--- Task brief ---
Copy out the data below as written; omit any images.

--- Collected data ---
# # #

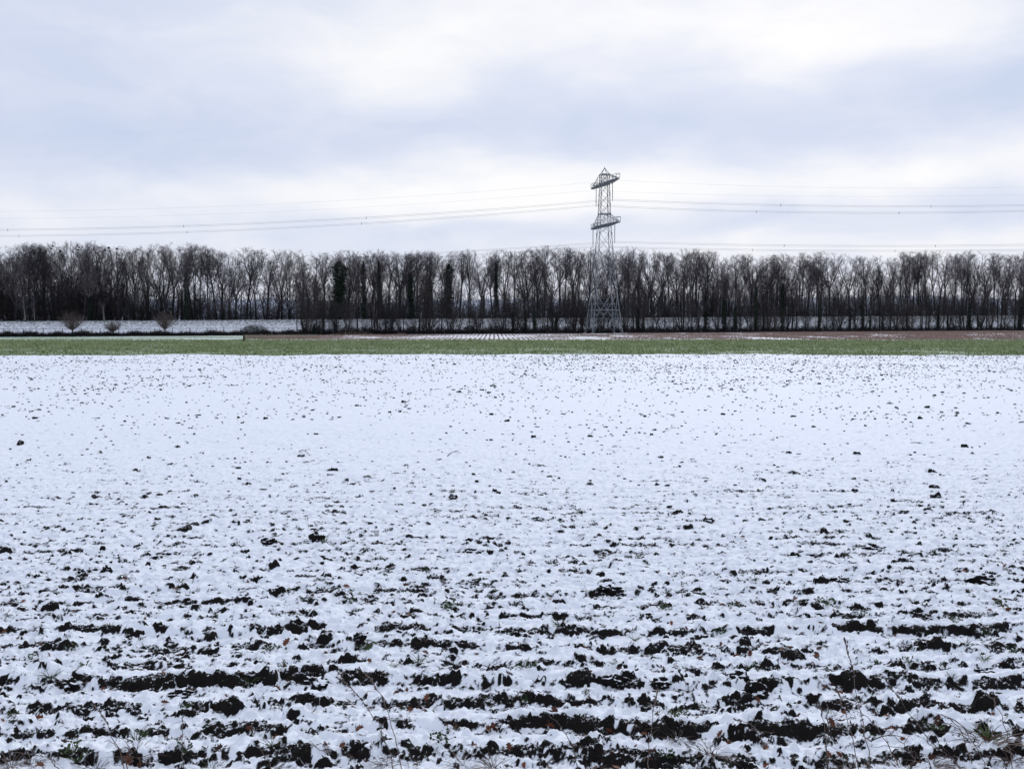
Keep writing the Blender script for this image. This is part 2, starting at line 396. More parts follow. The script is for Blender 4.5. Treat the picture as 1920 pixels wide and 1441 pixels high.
# ---- the dike: a long embankment running obliquely away to the right --------
B0 = np.array([-90.0, 168.0]); TD = np.array([.905, .4254]); ND = np.array([-.4254, .905])
def dk(s, o): return B0 + TD * s + ND * o
def line_at(px, o):
    """point of the line offset o behind the field edge, seen in image column px"""
    k = (px - 960) / F; p0 = B0 + ND * o
    s = (k * p0[1] - p0[0]) / (TD[0] - k * TD[1]); return p0 + TD * s, s
def crest(s): return 2.75 + 1.75 * float(np.clip(s / 270, -.3, 1.4))
svals = np.linspace(-160, 420, 240)
prof = [(1.5, -.12, 0), (3.5, 0, 0.02), (5.0, .0, .12), (13.5, .0, .97), (15, 0, 1.0), (23, 0, 1.0), (36, -.12, 0.0)]
ov = np.concatenate([np.linspace(2, 4.5, 6), np.linspace(5, 14, 26), np.linspace(15, 38, 14)])
def dprof(o): return np.interp(o, [2, 4.2, 13.2, 15.5, 23, 37], [0, .02, .93, 1.0, 1.0, 0])
V = []
for s in svals:
    for o in ov:
        p = dk(s, o); V.append((p[0], p[1], -.12 + (crest(s) + .12) * float(dprof(o))))
V = np.array(V)
V[:, 2] += .06 * fbm(V[:, 0] * .5, V[:, 1] * .5, 3, 3) + np.where(V[:, 2] > .2, .02 * gnoise(V[:, 0] * .12, V[:, 2] * 4.2, 8), 0)
i = np.arange(len(svals) * len(ov)).reshape(len(svals), len(ov))
q = np.stack([i[:-1, :-1], i[1:, :-1], i[1:, 1:], i[:-1, 1:]], -1).reshape(-1, 4)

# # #

--- Solved problem ---
Keep writing the Blender script for this image. This is part 2, starting at line 396. More parts follow. The script is for Blender 4.5. Treat the picture as 1920 pixels wide and 1441 pixels high.
# ---- the dike: a long embankment running obliquely away to the right --------
B0 = np.array([-90.0, 168.0]); TD = np.array([.905, .4254]); ND = np.array([-.4254, .905])
def dk(s, o): return B0 + TD * s + ND * o
def line_at(px, o):
    """point of the line offset o behind the field edge, seen in image column px"""
    k = (px - 960) / F; p0 = B0 + ND * o
    s = (k * p0[1] - p0[0]) / (TD[0] - k * TD[1]); return p0 + TD * s, s
def crest(s): return 2.75 + 1.75 * float(np.clip(s / 270, -.3, 1.4))
svals = np.linspace(-160, 420, 240)
prof = [(1.5, -.12, 0), (3.5, 0, 0.02), (5.0, .0, .12), (13.5, .0, .97), (15, 0, 1.0), (23, 0, 1.0), (36, -.12, 0.0)]
ov = np.concatenate([np.linspace(2, 4.5, 6), np.linspace(5, 14, 26), np.linspace(15, 38, 14)])
def dprof(o): return np.interp(o, [2, 4.2, 13.2, 15.5, 23, 37], [0, .02, .93, 1.0, 1.0, 0])
V = []
for s in svals:
    for o in ov:
        p = dk(s, o); V.append((p[0], p[1], -.12 + (crest(s) + .12) * float(dprof(o))))
V = np.array(V)
V[:, 2] += .06 * fbm(V[:, 0] * .5, V[:, 1] * .5, 3, 3) + np.where(V[:, 2] > .2, .02 * gnoise(V[:, 0] * .12, V[:, 2] * 4.2, 8), 0)
i = np.arange(len(svals) * len(ov)).reshape(len(svals), len(ov))
q = np.stack([i[:-1, :-1], i[1:, :-1], i[1:, 1:], i[:-1, 1:]], -1).reshape(-1, 4)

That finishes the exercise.